Carriers versus big tech enters new phase with 5G and the edge; will carriers lose the Squid Games?

The rise of edge and 5G is giving a new impetus to one of the longest-running disputes in IT between carriers and content owners. Telco operators are ramping up their efforts to force content providers like Facebook and YouTube to pay for the cost of delivering ever-increasing quantities of data to consumers.

This month Vodafone, Orange Telefonica, and Deutsche Telekom wrote an open letter in the Financial Times saying that video streamers, gamers and social media groups are ‘piggybacking off billions of dollars in investment’ by the group on 5G and fiber and the ‘burden must be shared in a more equitable way.”

Some industry observers see irony in the complaints.

“Deutsche Telekom last month complained about 7 Megabytes of YouTube traffic per mobile subscriber per day. Yes, the firm that will bring you 5G for self-driving cars said 5 floppy disks of video is unsustainable,” Rudolf van der Berg, Project and program manager at Stratix Consulting, wrote1 in a recent post on LinkedIn. He noted that the companies have often created their own bandwidth problems with inefficient or outdated peering and traffic management practices, not to mention underinvestment in fiber infrastructure.

Meanwhile, the three horsemen of the telepocalypse have probably been emboldened by the progress of a lawsuit in South Korea, where SK Telecom is suing Netflix to pay for a surge in traffic caused by the popularity of Netflix’s series “Squid Game.” The whole industry is watching developments with bated breath.
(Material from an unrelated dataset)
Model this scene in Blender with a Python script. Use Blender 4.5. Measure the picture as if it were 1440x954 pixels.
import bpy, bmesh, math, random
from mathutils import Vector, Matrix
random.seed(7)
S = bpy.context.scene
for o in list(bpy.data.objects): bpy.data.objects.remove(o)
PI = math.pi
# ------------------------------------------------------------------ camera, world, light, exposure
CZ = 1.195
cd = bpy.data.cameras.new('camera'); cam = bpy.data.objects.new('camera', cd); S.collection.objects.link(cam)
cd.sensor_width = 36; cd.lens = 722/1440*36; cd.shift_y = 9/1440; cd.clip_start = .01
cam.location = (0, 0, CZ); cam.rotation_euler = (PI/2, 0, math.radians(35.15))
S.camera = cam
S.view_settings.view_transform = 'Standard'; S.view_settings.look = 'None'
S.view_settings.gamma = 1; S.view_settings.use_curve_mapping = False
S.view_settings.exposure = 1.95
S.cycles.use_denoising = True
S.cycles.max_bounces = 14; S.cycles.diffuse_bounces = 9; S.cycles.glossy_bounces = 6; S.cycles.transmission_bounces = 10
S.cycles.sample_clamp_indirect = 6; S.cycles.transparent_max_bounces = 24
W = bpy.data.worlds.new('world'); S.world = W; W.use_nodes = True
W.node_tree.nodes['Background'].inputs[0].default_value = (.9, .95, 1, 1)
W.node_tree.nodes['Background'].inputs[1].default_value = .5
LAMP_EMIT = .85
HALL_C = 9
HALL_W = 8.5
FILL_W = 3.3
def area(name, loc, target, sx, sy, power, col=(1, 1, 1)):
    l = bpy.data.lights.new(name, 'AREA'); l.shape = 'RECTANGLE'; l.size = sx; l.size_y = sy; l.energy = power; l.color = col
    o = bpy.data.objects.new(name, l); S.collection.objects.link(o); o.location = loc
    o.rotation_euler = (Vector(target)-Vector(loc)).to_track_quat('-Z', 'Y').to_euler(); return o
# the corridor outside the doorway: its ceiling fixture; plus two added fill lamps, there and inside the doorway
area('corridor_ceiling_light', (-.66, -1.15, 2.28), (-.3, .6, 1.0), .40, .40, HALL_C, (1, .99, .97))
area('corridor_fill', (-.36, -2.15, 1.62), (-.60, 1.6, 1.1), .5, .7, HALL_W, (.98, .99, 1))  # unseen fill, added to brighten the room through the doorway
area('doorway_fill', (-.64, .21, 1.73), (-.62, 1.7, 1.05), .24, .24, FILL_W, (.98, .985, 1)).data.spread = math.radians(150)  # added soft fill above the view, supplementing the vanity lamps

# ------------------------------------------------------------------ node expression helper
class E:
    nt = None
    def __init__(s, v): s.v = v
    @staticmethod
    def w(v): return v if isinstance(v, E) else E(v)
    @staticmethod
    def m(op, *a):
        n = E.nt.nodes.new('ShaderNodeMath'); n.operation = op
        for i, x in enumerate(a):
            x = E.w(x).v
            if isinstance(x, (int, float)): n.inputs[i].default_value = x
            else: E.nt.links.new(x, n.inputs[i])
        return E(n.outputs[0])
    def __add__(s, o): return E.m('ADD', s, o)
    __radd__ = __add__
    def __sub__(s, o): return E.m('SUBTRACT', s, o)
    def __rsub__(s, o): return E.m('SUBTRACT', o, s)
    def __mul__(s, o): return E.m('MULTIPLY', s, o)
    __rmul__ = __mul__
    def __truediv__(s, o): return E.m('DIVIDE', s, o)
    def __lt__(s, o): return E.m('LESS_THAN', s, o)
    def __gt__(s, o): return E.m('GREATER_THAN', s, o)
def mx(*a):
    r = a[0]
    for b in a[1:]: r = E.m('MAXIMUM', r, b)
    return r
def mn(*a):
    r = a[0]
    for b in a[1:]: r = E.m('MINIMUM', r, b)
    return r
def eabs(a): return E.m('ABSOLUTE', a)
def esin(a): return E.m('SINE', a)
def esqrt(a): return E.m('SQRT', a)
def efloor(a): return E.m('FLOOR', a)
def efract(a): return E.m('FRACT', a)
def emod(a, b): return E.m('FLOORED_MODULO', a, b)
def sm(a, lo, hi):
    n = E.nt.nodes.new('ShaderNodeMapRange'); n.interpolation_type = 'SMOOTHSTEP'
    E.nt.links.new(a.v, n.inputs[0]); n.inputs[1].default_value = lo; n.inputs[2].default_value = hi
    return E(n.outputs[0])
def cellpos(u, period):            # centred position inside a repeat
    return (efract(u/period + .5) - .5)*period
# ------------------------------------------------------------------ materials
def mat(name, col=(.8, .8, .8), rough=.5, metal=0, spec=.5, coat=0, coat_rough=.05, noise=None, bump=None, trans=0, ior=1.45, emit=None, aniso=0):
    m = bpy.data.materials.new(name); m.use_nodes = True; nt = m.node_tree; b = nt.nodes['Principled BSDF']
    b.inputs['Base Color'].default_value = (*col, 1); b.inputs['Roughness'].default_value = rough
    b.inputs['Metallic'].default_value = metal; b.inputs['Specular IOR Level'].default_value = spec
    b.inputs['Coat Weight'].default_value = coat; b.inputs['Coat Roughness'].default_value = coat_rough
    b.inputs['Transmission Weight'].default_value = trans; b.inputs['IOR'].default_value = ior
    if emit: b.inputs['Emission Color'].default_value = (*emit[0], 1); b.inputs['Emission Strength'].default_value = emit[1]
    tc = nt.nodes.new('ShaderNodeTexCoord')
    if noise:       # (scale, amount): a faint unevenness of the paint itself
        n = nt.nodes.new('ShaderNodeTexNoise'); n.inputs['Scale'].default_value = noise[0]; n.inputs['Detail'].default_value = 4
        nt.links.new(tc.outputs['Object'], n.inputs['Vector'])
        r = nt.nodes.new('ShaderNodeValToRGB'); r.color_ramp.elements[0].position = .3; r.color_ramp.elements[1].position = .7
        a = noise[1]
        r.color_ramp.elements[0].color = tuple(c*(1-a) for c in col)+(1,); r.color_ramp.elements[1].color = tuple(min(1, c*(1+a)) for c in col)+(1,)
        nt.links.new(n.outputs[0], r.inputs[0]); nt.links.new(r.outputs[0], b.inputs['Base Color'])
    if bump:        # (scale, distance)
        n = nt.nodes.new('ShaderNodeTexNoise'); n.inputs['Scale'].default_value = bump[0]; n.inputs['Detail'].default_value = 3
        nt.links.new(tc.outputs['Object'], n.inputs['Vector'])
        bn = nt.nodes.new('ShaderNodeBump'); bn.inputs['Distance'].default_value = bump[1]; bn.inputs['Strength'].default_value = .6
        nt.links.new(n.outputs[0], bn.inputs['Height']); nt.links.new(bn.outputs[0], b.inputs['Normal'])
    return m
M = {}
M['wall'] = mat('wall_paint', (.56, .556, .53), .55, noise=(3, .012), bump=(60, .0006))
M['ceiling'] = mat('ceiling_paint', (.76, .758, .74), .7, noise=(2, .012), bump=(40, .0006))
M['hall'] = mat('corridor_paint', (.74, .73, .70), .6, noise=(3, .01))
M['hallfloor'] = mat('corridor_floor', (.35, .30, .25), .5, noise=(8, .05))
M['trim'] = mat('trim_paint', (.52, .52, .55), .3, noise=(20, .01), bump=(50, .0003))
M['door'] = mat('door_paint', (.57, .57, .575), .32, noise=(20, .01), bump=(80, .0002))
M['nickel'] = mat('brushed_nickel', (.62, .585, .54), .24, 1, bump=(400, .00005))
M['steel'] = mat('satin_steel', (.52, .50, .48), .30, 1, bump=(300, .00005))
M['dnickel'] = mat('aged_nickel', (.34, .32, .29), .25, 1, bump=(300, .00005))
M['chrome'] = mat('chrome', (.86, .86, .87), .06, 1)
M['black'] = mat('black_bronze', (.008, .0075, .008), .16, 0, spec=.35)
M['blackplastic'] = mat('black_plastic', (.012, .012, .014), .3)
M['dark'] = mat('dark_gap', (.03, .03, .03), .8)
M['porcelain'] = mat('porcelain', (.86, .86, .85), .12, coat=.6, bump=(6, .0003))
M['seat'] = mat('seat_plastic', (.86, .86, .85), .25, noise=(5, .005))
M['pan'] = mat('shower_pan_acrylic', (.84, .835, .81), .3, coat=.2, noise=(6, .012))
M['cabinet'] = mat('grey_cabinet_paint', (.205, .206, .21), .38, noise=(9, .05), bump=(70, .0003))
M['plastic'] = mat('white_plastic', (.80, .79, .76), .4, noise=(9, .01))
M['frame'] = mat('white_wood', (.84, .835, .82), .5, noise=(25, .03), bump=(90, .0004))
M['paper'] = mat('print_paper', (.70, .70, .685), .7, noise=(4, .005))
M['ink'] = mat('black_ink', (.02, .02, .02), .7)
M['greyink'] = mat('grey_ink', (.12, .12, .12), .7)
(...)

Netflix delivers its content to South Korea through a complex mixture of transit, peering via exchanges and CDN, and it has a number of contracts in place with local providers including SK Telecom. Generally, courts do not like to interfere with bad bargains between commercial parties, but SK Telecom’s Broadband subsidiary won the first round of litigation. Netflix has already been forced to compromise and for the second round of legislation is offering to build out one of its CDN nodes (Open Connect Appliances) in-country.

Up until now, big content providers have been successful in using their dominance to squeeze carriers, and it is no accident that they are big supporters of net neutrality. However, the costs of building fiber to the edge, and the declining profitability of the sector as a whole sit uneasily with the recent round of bumper profits from big tech. It won’t be surprising if policymakers begin to take more notice.